#### Supplied information

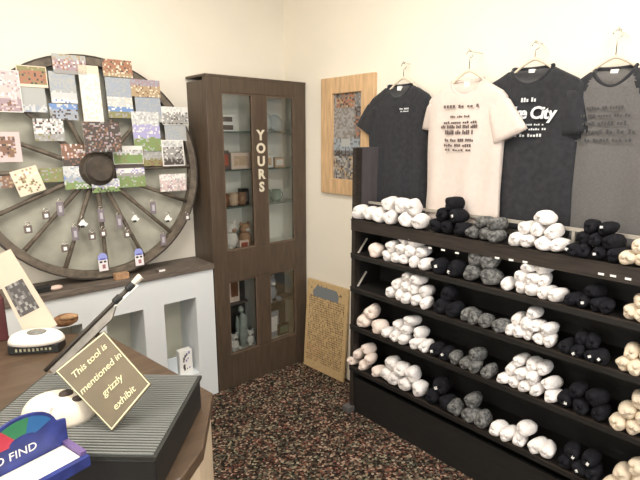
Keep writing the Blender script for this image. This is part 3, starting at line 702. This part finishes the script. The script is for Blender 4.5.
# rolled shirts: one builder, every roll an object
R0 = .0345; RL = .100
def roll_mesh(name, m, seed, sticker=None):
    rn = random.Random(seed); b = MB(); n = 18
    ph = [rn.uniform(0, 6) for _ in range(5)]
    prof = [(-.0005, .30), (.004, .62), (.012, .88), (.028, 1.0), (.048, 1.06), (.070, 1.0), (.086, .85), (.095, .60), (RL, .25)]
    rings = []
    for x, f in [(.010, .06), (.003, .16), (.0075, .26), (.000, .36), (.005, .48)] + [(a, c) for a, c in prof[1:]]:
        rg = []
        for k in range(n):
            th = 2*PI*k/n
            r = R0*f*(1+.08*math.sin(2*th+ph[0])+.07*math.sin(3*th+ph[1]+x*20)+.03*math.sin(5*th+ph[2]))*(.96)
            xx = x + (.004*math.sin(th+ph[3]) + .003*math.sin(3*th+ph[4]))*(1 if x < .05 else 0)
            rg.append(Vector((xx, r*math.cos(th), r*math.sin(th))))
        rings.append(rg)
    b.loft(rings, 0, True, True)
    me = bpy.data.meshes.new(name); me.from_pydata([tuple(v) for v in b.v], [], b.f); me.materials.append(m)
    for p in me.polygons: p.use_smooth = True
    me.update(); return me
M_RW = mat('roll_white', (.80, .765, .745), .95, noise=.05, nscale=50, bump=.6, spec=.15)
M_RP = mat('roll_offwhite', (.80, .69, .62), .95, noise=.04, nscale=50, bump=.25, spec=.15)
M_RC = mat('roll_cream', (.68, .58, .45), .95, noise=.08, nscale=60, bump=.3, spec=.15)
M_RG = mat('roll_heather', (.135, .135, .132), .95, noise=.75, nscale=70, bump=.3, spec=.15)
M_RK = mat('roll_black', (.011, .011, .014), .95, noise=.3, nscale=50, bump=.3, spec=.15)
KINDS = {'W': ('white', M_RW), 'P': ('off-white', M_RP), 'C': ('cream', M_RC), 'G': ('heather grey', M_RG), 'K': ('black', M_RK)}
RM = {k: [roll_mesh('rolled_shirt', m, 10*ord(k)+i) for i in range(4)] for k, (nm, m) in KINDS.items()}
st_me = bpy.data.meshes.new('size_sticker')
st_me.from_pydata([(-.004, -.006, .006), (-.004, .006, .006), (-.004, .006, .017), (-.004, -.006, .017), (.004, -.006, .006), (.004, .006, .006), (.004, .006, .017), (.004, -.006, .017)], [], [(0, 1, 2, 3), (7, 6, 5, 4), (0, 4, 5, 1), (1, 5, 6, 2), (2, 6, 7, 3), (3, 7, 4, 0)])
st_me.materials.append(M_WHITE)
SHN = ('top shelf', 'second shelf', 'middle shelf', 'fourth shelf', 'bottom shelf')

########

What you are asked to do: With the pictures left out, transcribe the material exactly.

Response:
Keep writing the Blender script for this image. This is part 3, starting at line 702. This part finishes the script. The script is for Blender 4.5.
# rolled shirts: one builder, every roll an object
R0 = .0345; RL = .100
def roll_mesh(name, m, seed, sticker=None):
    rn = random.Random(seed); b = MB(); n = 18
    ph = [rn.uniform(0, 6) for _ in range(5)]
    prof = [(-.0005, .30), (.004, .62), (.012, .88), (.028, 1.0), (.048, 1.06), (.070, 1.0), (.086, .85), (.095, .60), (RL, .25)]
    rings = []
    for x, f in [(.010, .06), (.003, .16), (.0075, .26), (.000, .36), (.005, .48)] + [(a, c) for a, c in prof[1:]]:
        rg = []
        for k in range(n):
            th = 2*PI*k/n
            r = R0*f*(1+.08*math.sin(2*th+ph[0])+.07*math.sin(3*th+ph[1]+x*20)+.03*math.sin(5*th+ph[2]))*(.96)
            xx = x + (.004*math.sin(th+ph[3]) + .003*math.sin(3*th+ph[4]))*(1 if x < .05 else 0)
            rg.append(Vector((xx, r*math.cos(th), r*math.sin(th))))
        rings.append(rg)
    b.loft(rings, 0, True, True)
    me = bpy.data.meshes.new(name); me.from_pydata([tuple(v) for v in b.v], [], b.f); me.materials.append(m)
    for p in me.polygons: p.use_smooth = True
    me.update(); return me
M_RW = mat('roll_white', (.80, .765, .745), .95, noise=.05, nscale=50, bump=.6, spec=.15)
M_RP = mat('roll_offwhite', (.80, .69, .62), .95, noise=.04, nscale=50, bump=.25, spec=.15)
M_RC = mat('roll_cream', (.68, .58, .45), .95, noise=.08, nscale=60, bump=.3, spec=.15)
M_RG = mat('roll_heather', (.135, .135, .132), .95, noise=.75, nscale=70, bump=.3, spec=.15)
M_RK = mat('roll_black', (.011, .011, .014), .95, noise=.3, nscale=50, bump=.3, spec=.15)
KINDS = {'W': ('white', M_RW), 'P': ('off-white', M_RP), 'C': ('cream', M_RC), 'G': ('heather grey', M_RG), 'K': ('black', M_RK)}
RM = {k: [roll_mesh('rolled_shirt', m, 10*ord(k)+i) for i in range(4)] for k, (nm, m) in KINDS.items()}
st_me = bpy.data.meshes.new('size_sticker')
st_me.from_pydata([(-.004, -.006, .006), (-.004, .006, .006), (-.004, .006, .017), (-.004, -.006, .017), (.004, -.006, .006), (.004, .006, .006), (.004, .006, .017), (.004, -.006, .017)], [], [(0, 1, 2, 3), (7, 6, 5, 4), (0, 4, 5, 1), (1, 5, 6, 2), (2, 6, 7, 3), (3, 7, 4, 0)])
st_me.materials.append(M_WHITE)
SHN = ('top shelf', 'second shelf', 'middle shelf', 'fourth shelf', 'bottom shelf')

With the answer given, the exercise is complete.